RECORDED INFORMATION:

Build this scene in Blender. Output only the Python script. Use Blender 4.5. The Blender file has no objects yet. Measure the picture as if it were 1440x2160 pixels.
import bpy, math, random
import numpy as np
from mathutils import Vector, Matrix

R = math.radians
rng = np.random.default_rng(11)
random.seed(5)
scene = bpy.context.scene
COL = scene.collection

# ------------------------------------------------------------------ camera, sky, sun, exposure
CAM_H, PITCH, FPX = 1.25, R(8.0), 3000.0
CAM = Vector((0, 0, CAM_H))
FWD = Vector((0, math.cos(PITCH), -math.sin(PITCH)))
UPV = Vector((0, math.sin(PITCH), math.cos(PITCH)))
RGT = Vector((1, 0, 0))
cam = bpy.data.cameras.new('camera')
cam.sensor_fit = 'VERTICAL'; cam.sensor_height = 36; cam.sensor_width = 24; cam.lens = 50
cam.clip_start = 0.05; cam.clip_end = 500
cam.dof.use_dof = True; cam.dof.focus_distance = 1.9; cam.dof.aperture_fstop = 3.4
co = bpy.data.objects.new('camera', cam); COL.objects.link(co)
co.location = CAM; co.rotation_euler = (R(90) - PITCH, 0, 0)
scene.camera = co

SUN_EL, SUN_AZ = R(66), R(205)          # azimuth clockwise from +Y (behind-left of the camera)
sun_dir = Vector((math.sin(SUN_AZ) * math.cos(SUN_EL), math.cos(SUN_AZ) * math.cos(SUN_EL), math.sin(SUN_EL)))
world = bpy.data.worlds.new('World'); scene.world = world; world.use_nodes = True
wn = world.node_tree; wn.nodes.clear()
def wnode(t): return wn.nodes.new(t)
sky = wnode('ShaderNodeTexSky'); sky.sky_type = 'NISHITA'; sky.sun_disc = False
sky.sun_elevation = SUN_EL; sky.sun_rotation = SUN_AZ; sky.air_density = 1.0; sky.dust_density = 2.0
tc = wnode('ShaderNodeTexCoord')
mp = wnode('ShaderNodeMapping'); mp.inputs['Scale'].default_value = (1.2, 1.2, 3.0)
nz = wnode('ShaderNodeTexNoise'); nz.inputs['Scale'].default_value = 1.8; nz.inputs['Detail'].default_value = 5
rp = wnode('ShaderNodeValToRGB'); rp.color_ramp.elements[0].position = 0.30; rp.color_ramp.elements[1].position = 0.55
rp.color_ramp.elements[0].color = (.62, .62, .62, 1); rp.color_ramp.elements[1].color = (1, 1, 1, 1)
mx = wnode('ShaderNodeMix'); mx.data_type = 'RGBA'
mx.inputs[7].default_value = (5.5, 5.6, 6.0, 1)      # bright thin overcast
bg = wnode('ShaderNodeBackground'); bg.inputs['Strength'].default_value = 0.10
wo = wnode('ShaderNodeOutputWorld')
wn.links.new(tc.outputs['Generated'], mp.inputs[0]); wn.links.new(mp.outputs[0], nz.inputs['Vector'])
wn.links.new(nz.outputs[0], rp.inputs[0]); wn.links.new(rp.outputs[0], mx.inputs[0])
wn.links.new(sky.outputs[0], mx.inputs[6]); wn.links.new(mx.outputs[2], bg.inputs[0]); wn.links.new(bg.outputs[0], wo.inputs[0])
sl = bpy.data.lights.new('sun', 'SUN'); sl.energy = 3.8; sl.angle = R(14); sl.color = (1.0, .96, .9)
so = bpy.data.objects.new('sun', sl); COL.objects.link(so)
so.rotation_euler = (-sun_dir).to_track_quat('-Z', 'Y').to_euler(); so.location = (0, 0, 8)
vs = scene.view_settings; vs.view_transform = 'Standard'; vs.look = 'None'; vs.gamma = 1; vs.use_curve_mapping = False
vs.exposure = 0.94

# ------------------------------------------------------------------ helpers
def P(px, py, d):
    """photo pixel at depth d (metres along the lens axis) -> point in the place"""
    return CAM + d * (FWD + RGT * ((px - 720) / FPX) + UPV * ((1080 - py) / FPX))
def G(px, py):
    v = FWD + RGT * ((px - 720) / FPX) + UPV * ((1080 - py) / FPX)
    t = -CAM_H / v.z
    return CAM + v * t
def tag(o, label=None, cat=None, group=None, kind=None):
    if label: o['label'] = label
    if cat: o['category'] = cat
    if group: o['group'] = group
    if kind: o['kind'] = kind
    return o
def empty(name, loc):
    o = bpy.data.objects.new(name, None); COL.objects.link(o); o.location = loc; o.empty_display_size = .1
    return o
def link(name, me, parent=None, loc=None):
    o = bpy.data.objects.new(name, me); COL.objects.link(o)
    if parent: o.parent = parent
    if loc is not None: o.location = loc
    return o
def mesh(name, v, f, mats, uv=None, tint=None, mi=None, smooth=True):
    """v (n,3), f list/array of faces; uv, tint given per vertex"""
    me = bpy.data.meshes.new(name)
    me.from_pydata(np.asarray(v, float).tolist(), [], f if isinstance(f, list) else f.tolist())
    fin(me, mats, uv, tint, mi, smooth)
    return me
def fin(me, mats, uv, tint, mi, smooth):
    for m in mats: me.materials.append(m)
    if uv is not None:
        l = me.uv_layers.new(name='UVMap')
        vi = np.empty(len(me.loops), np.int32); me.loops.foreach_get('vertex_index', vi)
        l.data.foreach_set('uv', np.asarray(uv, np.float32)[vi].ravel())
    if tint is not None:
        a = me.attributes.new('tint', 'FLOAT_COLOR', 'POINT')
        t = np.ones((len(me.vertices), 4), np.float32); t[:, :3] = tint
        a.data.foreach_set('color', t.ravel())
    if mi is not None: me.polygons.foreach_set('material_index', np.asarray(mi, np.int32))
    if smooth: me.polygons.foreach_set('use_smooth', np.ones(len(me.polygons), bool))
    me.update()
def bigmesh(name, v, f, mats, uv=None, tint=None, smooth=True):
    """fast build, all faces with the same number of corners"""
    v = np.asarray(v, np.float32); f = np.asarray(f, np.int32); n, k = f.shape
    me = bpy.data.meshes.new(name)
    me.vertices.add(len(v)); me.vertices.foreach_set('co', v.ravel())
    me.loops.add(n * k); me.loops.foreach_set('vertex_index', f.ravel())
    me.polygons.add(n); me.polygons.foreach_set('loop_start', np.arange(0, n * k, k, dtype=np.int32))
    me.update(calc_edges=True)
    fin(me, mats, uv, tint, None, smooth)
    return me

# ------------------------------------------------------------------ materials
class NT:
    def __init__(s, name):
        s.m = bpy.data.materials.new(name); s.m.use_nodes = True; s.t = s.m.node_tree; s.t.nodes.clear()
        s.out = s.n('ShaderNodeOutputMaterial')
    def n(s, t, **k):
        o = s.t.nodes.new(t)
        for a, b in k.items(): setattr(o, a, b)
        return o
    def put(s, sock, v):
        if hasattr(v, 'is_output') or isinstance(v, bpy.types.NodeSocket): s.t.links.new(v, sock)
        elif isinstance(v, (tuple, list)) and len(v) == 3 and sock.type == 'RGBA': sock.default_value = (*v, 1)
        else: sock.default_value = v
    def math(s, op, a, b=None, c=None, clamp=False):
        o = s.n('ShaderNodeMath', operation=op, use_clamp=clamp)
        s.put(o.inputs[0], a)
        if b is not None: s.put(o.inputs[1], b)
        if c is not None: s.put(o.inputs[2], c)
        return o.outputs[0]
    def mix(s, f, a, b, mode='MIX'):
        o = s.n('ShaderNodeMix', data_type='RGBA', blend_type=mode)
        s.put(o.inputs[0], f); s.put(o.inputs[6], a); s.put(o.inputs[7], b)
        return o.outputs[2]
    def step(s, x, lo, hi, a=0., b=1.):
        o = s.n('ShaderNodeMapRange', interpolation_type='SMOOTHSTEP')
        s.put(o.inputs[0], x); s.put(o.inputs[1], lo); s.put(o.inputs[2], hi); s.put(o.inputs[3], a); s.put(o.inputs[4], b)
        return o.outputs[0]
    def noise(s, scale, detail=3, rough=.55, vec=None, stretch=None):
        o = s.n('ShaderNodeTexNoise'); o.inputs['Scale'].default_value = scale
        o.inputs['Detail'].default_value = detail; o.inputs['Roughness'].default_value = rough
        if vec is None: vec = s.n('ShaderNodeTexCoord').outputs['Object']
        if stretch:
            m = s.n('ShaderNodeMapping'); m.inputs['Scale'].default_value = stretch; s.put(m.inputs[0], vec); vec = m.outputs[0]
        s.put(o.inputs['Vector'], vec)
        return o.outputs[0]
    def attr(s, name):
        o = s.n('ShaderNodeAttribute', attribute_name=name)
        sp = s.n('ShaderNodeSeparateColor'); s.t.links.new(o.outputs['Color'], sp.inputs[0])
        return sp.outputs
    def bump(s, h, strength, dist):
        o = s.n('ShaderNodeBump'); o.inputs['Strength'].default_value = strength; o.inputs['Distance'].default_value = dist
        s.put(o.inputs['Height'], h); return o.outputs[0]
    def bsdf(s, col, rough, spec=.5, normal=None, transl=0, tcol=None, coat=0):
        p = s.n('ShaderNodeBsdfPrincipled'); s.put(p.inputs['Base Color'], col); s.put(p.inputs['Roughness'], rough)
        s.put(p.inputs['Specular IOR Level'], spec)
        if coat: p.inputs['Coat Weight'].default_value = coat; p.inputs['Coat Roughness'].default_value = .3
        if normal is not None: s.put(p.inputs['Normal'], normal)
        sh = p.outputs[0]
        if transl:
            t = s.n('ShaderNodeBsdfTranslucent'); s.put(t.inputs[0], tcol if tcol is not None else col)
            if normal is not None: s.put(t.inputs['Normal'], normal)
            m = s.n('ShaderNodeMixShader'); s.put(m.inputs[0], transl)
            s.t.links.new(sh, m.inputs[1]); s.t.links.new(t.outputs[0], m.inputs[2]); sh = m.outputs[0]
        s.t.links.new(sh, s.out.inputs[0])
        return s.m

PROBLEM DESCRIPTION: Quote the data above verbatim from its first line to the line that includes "scene.camera = co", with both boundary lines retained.

TASK RESPONSE:
Build this scene in Blender. Output only the Python script. Use Blender 4.5. The Blender file has no objects yet. Measure the picture as if it were 1440x2160 pixels.
import bpy, math, random
import numpy as np
from mathutils import Vector, Matrix

R = math.radians
rng = np.random.default_rng(11)
random.seed(5)
scene = bpy.context.scene
COL = scene.collection

# ------------------------------------------------------------------ camera, sky, sun, exposure
CAM_H, PITCH, FPX = 1.25, R(8.0), 3000.0
CAM = Vector((0, 0, CAM_H))
FWD = Vector((0, math.cos(PITCH), -math.sin(PITCH)))
UPV = Vector((0, math.sin(PITCH), math.cos(PITCH)))
RGT = Vector((1, 0, 0))
cam = bpy.data.cameras.new('camera')
cam.sensor_fit = 'VERTICAL'; cam.sensor_height = 36; cam.sensor_width = 24; cam.lens = 50
cam.clip_start = 0.05; cam.clip_end = 500
cam.dof.use_dof = True; cam.dof.focus_distance = 1.9; cam.dof.aperture_fstop = 3.4
co = bpy.data.objects.new('camera', cam); COL.objects.link(co)
co.location = CAM; co.rotation_euler = (R(90) - PITCH, 0, 0)
scene.camera = co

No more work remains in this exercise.